New Music 9/20/19: Liam Gallagher, Foo Fighters

Hot off the presses: new music!  Better said, new music that is worth your time.

Liam

Liam Gallagher – Why Me? Why Not. – 14 tracks / 51 minutes

The former Oasis frontman’s second post-Beady Eye album doesn’t live up to As You Were, but it has plenty to enjoy.

 

First of all, just a quick hot take: you guys, Oasis was so, so good.  OK, moving on…

It seems you can’t read anything about Liam or Noel Gallagher without the other brother being brought up.  Whether they like it or not, they will always be compared to each other, this intense sibling rivalry that neither the media nor their own vitriol will let die.  I have never felt it necessary to pick a side, in fact instead of clamoring for an Oasis reunion I am frankly enjoying getting twice as much Oasis-esque output.  With Noel deciding to release numerous EPs this year instead of a proper album, this is Liam’s time to shine – which he does here, sort of.

Leadoff track “Shockwave” is the catchiest tune on the record, and is sweet, sweet Britpop to the max.  The guitar riff drifts along under massive drums and Liam’s signature vocal excellence on what reminds me of How To Dismantle An Atomic Bomb-era U2.  On “Once” Liam laments the gift of hindsight that comes with maturity and aging, and finds him crooning over acoustic guitar that “it was easier to have fun when we had nothing, nothing much to manage, back when we were damaged”.

“Now that I’ve Found You” is exactly what you are imagining it is, and although it isn’t his best, it works and would have fit in nicely on his excellent solo debut.  Liam brags and boasts about his “baby” who “fills up his sky like a halo around the sun” on “Halo”, which is carried by some up-tempo drums and keys and features one of the best guitar solos on the album.  “Misunderstood” is pure Gallagher/Oasis goodness, and for just over four minutes the world seems to be just fine – Oasis still exists and everything is going to be all right after all.

Key Tracks: “Shockwave”, “Once”, “Misunderstood”

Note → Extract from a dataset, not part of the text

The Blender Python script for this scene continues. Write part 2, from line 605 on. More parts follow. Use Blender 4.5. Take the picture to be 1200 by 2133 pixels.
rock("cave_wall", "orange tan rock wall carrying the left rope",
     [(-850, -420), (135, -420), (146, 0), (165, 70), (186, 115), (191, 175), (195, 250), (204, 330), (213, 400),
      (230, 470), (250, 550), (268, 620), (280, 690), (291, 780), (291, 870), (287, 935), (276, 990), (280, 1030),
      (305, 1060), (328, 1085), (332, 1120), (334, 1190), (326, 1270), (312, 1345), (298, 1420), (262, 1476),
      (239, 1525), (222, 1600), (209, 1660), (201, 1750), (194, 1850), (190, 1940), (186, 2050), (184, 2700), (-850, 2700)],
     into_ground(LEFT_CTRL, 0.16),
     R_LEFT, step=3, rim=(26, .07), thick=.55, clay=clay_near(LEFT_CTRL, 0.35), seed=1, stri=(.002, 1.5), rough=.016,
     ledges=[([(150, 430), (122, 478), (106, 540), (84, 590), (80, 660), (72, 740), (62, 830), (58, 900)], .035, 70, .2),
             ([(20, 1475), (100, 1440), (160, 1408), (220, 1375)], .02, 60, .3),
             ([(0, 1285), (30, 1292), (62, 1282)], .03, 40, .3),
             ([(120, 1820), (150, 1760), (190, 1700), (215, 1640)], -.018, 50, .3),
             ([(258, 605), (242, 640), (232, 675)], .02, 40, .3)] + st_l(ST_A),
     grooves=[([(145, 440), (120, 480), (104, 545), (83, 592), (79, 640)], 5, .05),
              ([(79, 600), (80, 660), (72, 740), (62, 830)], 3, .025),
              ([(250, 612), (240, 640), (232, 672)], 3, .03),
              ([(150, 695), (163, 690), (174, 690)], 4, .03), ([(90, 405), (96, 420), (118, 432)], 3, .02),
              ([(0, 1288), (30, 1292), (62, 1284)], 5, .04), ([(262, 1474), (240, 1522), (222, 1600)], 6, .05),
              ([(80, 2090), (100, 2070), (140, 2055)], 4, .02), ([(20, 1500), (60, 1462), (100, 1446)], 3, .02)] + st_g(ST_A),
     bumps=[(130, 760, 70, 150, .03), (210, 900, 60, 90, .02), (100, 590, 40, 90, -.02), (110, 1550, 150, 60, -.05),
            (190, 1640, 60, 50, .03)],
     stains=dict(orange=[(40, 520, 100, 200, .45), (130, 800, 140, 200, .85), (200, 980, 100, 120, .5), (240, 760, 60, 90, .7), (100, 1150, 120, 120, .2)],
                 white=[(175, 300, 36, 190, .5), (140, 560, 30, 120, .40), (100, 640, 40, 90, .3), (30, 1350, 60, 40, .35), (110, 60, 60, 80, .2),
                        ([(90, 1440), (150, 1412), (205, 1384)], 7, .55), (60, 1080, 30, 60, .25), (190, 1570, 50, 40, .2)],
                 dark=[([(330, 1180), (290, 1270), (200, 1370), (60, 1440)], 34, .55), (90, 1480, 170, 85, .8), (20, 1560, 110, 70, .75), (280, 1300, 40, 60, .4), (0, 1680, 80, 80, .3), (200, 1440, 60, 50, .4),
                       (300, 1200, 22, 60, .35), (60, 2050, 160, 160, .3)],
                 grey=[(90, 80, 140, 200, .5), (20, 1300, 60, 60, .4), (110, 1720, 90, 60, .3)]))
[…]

Spotify album link: https://open.spotify.com/album/6iInyjotj1rYpx3vbX0MxX?si=Q-dZqeEJR1-r4W_mwzJwIQ

 

Foo.jpg

Foo Fighters – 00050525 Live in Roswell – 7 tracks/ 37 minutes

Yet another live EP from the Foo Fighters vault – this one is the best yet.

 

This review will be short and sweet, since there are no new songs here but rather the latest in a seemingly endless stream of live releases from Dave Grohl and company in 2019.  On this recording from Roswell, New Mexico in the summer of 2005, Dave is in full rock-star form and having a blast.  He gleefully screams his lungs out repeatedly and even makes a joke about being inspired by the crowd’s bright green clothing and lights to try ecstasy.  No one actually believes him, of course, and that’s the point.

The band behind him (led by the always-terrific Taylor Hawkins on the drum kit) are in top shape and the crowd is loving every second of it.  “Free Me” sounds big and mean here, and the slow burn of “All My LIfe” is given an injection of life.  But the crowning achievement here (and reason for die-hard Foo fans to be drooling) is the ten-minute version of an oft overlooked track from There is Nothing Left to Lose: “Stacked Actors”.

Key Tracks: “Stacked Actors”, “All My Life”, “In Your Honor”

Spotify album link: https://open.spotify.com/album/6iFXM1iObT8c8CnOxpk9A5?si=KURE9QjrTvSBSUwXRaJ2LQ

 

Also heard:

Andrew Combs – Ideal Man

On his second 2019 effort, Andrew takes a more rock-oriented approach.  I appreciate his versatility, but this collection doesn’t live up to the high standard set on Worried Man.  However, there are highlights, including the Auerbach-inspired 70s pop/rock of “Stars of Longing” and “Hide and Seek”, a marvelous lovesick ballad with a killer bassline.  Also check out “Dry Eyes” which starts with an aggressive wall of sound and conjures thoughts of Ray LaMontagne’s Ouroboros album, as well as the elegant and earnest love song “Like a Feather”.

All in all, there is more good than bad here, and the man can certainly pen a fine ballad.  One thing is for certain, though: his album cover game needs some serious help.

Sun Blood Stories – Haunt Yourself

The local (Boise) rockers bring a wide ranging sound on their third LP, with uneven results.  Their instrumental game is strong, as both “Time” and “See You on the Other Side” are trippy and definitely rawk.  The psyched out “Up Comes the Tunnel” is another highlight.

Blink 182 – NINE

The luster – for me at least- is gone and aside from the quick and punky “Generational Divide” I found this to be a pretty pedestrian.

Brittany Howard – Jaime

Fans of Alabama Shakes be forewarned: this does not sound anything like the music Brittany makes at her day job.  After the catchy opener “History Repeats” I didn’t hear any real gems.